The most convenient way to describe the distribution of $Z$ might be to specify that, for every measurable bounded function $u$, $$ E(u(Z))=\iint_{\mathbb R^2} u(x,y)f(x,y)\,\mathrm dx\mathrm dy+\int_{\mathbb R} u(x,x)g(x)\,\mathrm dx, $$ with $$ f(x,y)=(n-1)y^{n-2}\,\mathbf 1_{0\lt x\lt y\lt 1},\qquad g(x)=x^{n-1}\,\mathbf 1_{0\lt x\lt1}. $$ Note that $f$ and $g$ are nonnegative and such that $$ \iint_{\mathbb R^2} f(x,y)\,\mathrm dx\mathrm dy=\frac{n-1}n,\qquad\int_\mathbb R g(x)\,\mathrm dx=\frac1n, $$ whose sum is $1$, hence the identity above, valid for every suitable $u$, indeed defines a distribution.

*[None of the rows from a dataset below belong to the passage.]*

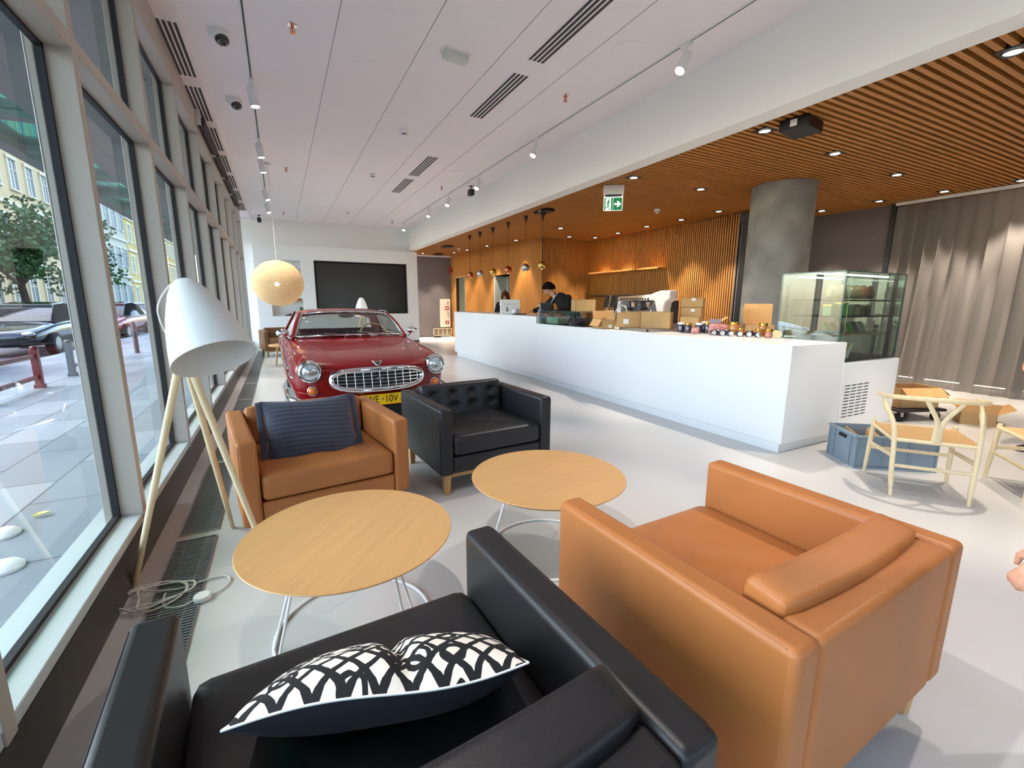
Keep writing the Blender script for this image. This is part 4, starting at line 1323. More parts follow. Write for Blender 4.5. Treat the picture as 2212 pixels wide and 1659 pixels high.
# ---- coffee machine
em = thing('coffee_machine', 'white and chrome espresso machine behind the cardboard boxes', 'coffee machine', (5.02, 5.20, 1.012), R(-90 + 4))
MB().box(-0.46, 0.42, -0.16, 0.2, 0.0, 0.07).build('drip_tray', 'steel', em, bevel=0.01)
MB().box(-0.44, 0.4, 0.02, 0.2, 0.07, 0.4).build('rear_body', 'dark_steel', em, bevel=0.01)
MB().prism([(-0.47, 0.39), (-0.45, 0.46), (0.3, 0.50), (0.3, 0.40)], -0.2, 0.2).build('top_cover', 'chrome', em, bevel=0.012)
mb = MB()
for k in range(12):
    mb.box(-0.4 + k * 0.05, -0.37 + k * 0.05, -0.206, -0.2, 0.41, 0.435)
mb.build('top_vents', 'ink', em)
MB().prism([(0.12, 0.41), (0.16, 0.48), (0.38, 0.54), (0.56, 0.54), (0.56, 0.42), (0.48, 0.37), (0.45, 0.2), (0.45, 0.0), (0.34, 0.0), (0.33, 0.24), (0.28, 0.39)], -0.2, -0.04).build('side_panel', mat('pearl white enamel', (226, 212, 208), 0.25, coat=0.5), em, bevel=0.02, seg=3)
MB().prism([(-0.49, 0.30), (-0.47, 0.45), (-0.41, 0.45), (-0.41, 0.0), (-0.46, 0.0)], -0.18, 0.19).build('side_panel', 'white_gloss', em, bevel=0.015)
for x in (-0.2, 0.1):
    g_ = MB().cyl((x, -0.1, 0.28), (x, -0.1, 0.38), 0.04, 0.05, 20).build('brew_group', 'chrome', em, bevel=0.005)
    MB().tube([(x, -0.1, 0.29), (x, -0.28, 0.27)], [0.014, 0.018], 10).build('portafilter', 'black_plastic', g_)
for x in (-0.4, 0.27):
    MB().tube(catmull([(x, -0.16, 0.38), (x - 0.02, -0.22, 0.3), (x, -0.24, 0.16)], 6), 0.006, 8).build('steam_wand', 'chrome', em)
tag(MB().tube(catmull([(4.66, 5.52, 1.012), (4.66, 5.53, 1.2), (4.68, 5.48, 1.32), (4.70, 5.36, 1.32), (4.70, 5.3, 1.2), (4.70, 5.29, 1.012)], 8), 0.01, 10).build('bent_hose', mat('braided hose', (190, 180, 160), 0.35, metal=0.6)), 'curved braided water hose left of the coffee machine', 'hose')
# ---- back bar: shelf, worktop, grinder, menu holders
bc = thing('back_worktop', 'worktop along the oak slat wall behind the bar', 'worktop', (7.8, 8.2, 0))
MB().box(-0.3, 0.3, -2.2, 2.4, 0.1, 0.92).build('cupboard', 'slat_v', bc)
MB().box(-0.32, 0.31, -2.22, 2.42, 0.92, 0.96).build('top', 'black_metal', bc)
MB().box(-0.26, 0.3, -2.15, 2.35, 0, 0.1).build('plinth', 'black_metal', bc)
tag(MB().box(7.84, 8.118, 7.9, 10.55, 2.16, 2.20).build('wall_shelf', 'slat_v', bevel=0.003), 'oak wall shelf, upper of two on the slat wall', 'shelf')
tag(MB().box(7.90, 8.118, 7.92, 10.55, 1.545, 1.575).build('wall_shelf', 'black_metal', bevel=0.003), 'dark wall shelf, lower of two on the slat wall', 'shelf')
t = thing('coffee_grinder', 'black coffee grinder on the back worktop', 'coffee grinder', (7.66, 8.72, 0.961))
MB().box(-0.16, 0.16, -0.27, 0.27, 0, 0.42).build('grinder_body', 'black_plastic', t, bevel=0.015)
MB().box(-0.12, 0.12, -0.16, 0.2, 0.42, 0.58).build('hopper', 'black_metal', t, bevel=0.02)
MB().cyl((-0.17, 0, 0.3), (-0.16, 0, 0.3), 0.02).build('knob', 'steel', t)
for i, (y, lab) in enumerate(((9.40, 'left dark tablet on a white stand on the back worktop'), (9.14, 'right dark tablet on a white stand beside the grinder'))):
    t = thing('tablet_stand', lab, 'tablet', (7.64, y, 0.961), R(0))
    MB().box(-0.08, 0.08, -0.09, 0.09, 0, 0.012).box(-0.01, 0.01, -0.012, 0.012, 0.01, 0.3).build('stand', 'white_plastic', t, bevel=0.003)
    mb = MB(); mb.X = Matrix.Translation((-0.02, 0, 0.44)) @ Matrix.Rotation(R(12), 4, 'Y')
    mb.box(-0.008, 0.008, -0.1, 0.1, -0.16, 0.16)
    mb.build('tablet', 'screen', t, bevel=0.008)
    mb = MB(); mb.X = Matrix.Translation((-0.02, 0, 0.44)) @ Matrix.Rotation(R(12), 4, 'Y')
    mb.box(0.008, 0.014, -0.1, 0.1, -0.16, 0.16)
    mb.build('back_shell', 'white_plastic', t, bevel=0.003)

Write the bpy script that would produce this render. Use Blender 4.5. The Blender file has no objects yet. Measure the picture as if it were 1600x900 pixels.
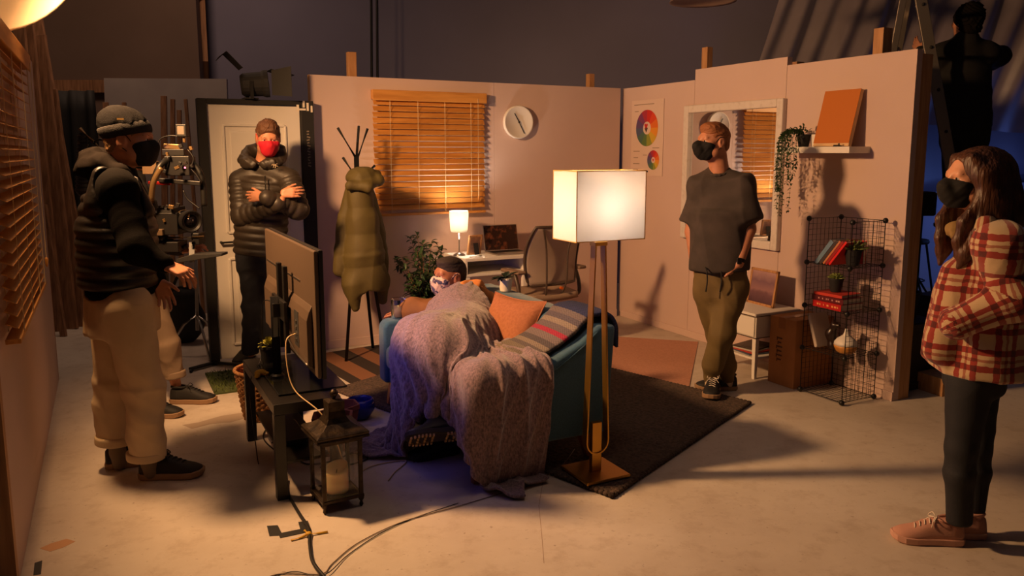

The distribution of $X_{(n)}$ has, as you computed, density $h$, where $$ h(y)=\int_0^yf(x,y)\,\mathrm dx+g(y)=ny^{n-1}\,\mathbf 1_{0\lt y\lt1}. $$ In this context, a formulation of the conditional distribution of $X_1$ conditionally on $[X_{(n)}=y]$, for $y$ in $(0,1)$, is $$ P(X_1\in\mathrm dx\mid X_{(n)}=y)=\mu_y(\mathrm dx), $$ where $$ \mu_y(\mathrm dx)=\frac{f(x,y)}{h(y)}\,\mathrm dx+\frac{g(x)}{h(y)}\,\delta_y(\mathrm dx)=\frac{n-1}n\frac1y\,\mathbf 1_{0\lt x\lt y}\,\mathrm dx+\frac1n\,\delta_y(\mathrm dx). $$ This means, in particular, that $$ E(X_1\mid X_{(n)})=v(X_{(n)}), $$ where, for $y$ in $(0,1)$, $$ v(y)=\int_\mathbb Rx\,\mu_y(\mathrm dx)=\int_0^yx\,\frac{n-1}n\frac1y\,\mathrm dx+\frac1n\,y=\frac{n+1}{2n}\,y, $$ hence $$ E(X_1\mid X_{(n)})=\frac{n+1}{2n}\,X_{(n)}, $$ which reconciles your result with Rao-Blackwell theorem. We happy.